---
source: hn
url: https://github.com/slaveOftime/open-relay
published_at: '2026-03-08T23:18:58'
authors:
- binwen
topics:
- cli-agent-runtime
- human-in-the-loop
- session-persistence
- remote-intervention
- multi-agent-supervision
relevance_score: 0.88
run_id: materialize-outputs
language_code: en
---

# Oly – Run AI agents, close your terminal, intervene when it needed from anywhere

## Summary
Oly is a session-persistent PTY daemon for long-running CLI AI agents: even if you close the terminal, the agent keeps running and notifies you when human intervention is needed.

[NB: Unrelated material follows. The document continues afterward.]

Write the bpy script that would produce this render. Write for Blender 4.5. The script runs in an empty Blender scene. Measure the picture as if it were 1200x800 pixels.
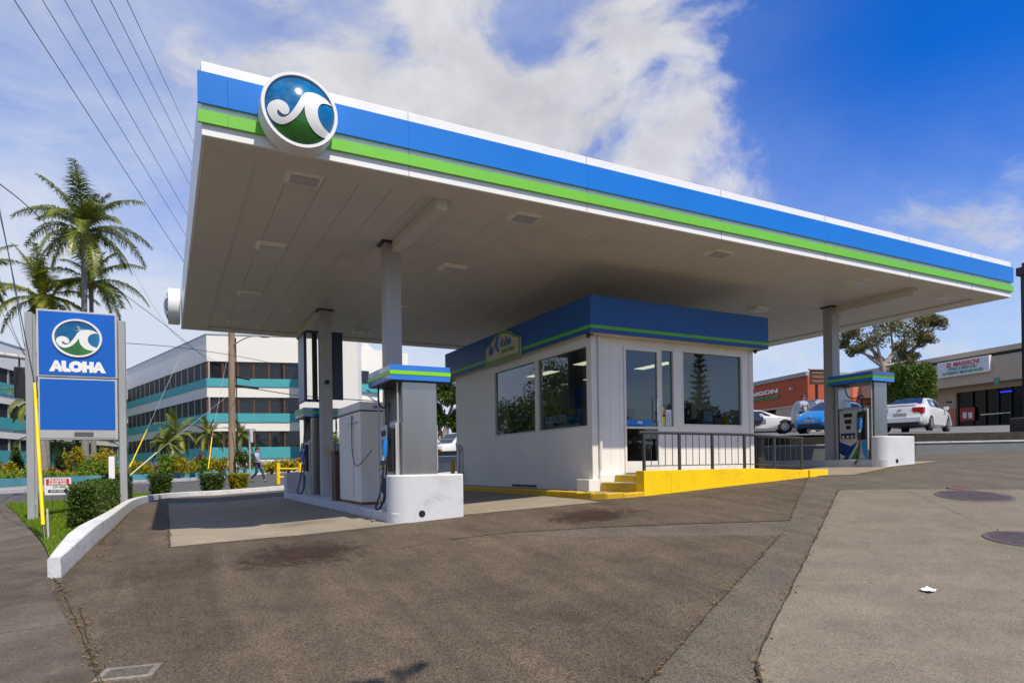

Its value is turning “babysitting an agent while staring at a terminal” into “asynchronous supervision + intervene on demand,” which is better suited to real software engineering workflows.

## Problem
- Long-running CLI agents can get stuck when they encounter `y/n`, permission confirmations, or uncertain decisions, forcing users to keep the terminal open and stay at their computer.
- Closing the terminal usually means the session is interrupted, context is lost, or reconnection is required, reducing the practicality of AI agents in real development work.
- Humans need to retain approval and intervention authority, but should not have to wait synchronously the whole time; this is important for human-AI collaboration and multi-agent supervision workflows.

## Approach
- The core mechanism is a **background PTY daemon**: it takes over and holds agent sessions, so tasks continue running after the local terminal is closed.
- It **buffers and replays output**, so when users reattach they can see what happened in the meantime and avoid losing context.
- It **detects states that likely require human input** and sends notifications, so users only intervene at critical moments.
- Users can **inject input remotely** via commands or a browser (such as sending `yes` or Enter), without even needing to fully reattach to the terminal.
- The system supports **audit logs, integration with external authentication gateways, and supervisor agents overseeing other agents and escalating decisions to humans**, creating a mechanism where “humans are always in the loop without needing to watch continuously.”

## Results
- The text **does not provide standard academic benchmarks or quantitative experimental results**; there are no datasets, accuracy figures, pass rates, latency comparisons, or ablation numbers.
- The paper/project claims it allows agent tasks to **keep running after the terminal is closed**, addressing the typical scenario where a task runs for 20 minutes and gets stuck midway on a `y/n` prompt.
- It claims to support **remote intervention without interruption**: for example, injecting a response directly into a session via `oly input <id> --text "yes" --key enter`.
- It claims to support **browser access and push notifications**, enabling session management and human approval “from anywhere.”
- It claims to provide **complete action auditing** and a deployment model with **no built-in public network listener**, emphasizing controlled exposure through external authentication proxies such as Cloudflare Access and Tailscale.
- It claims to support **multi-node/secondary-node session management** and an escalatory workflow where “one agent supervises another agent,” but provides no success-rate, efficiency-gain, or user-study metrics.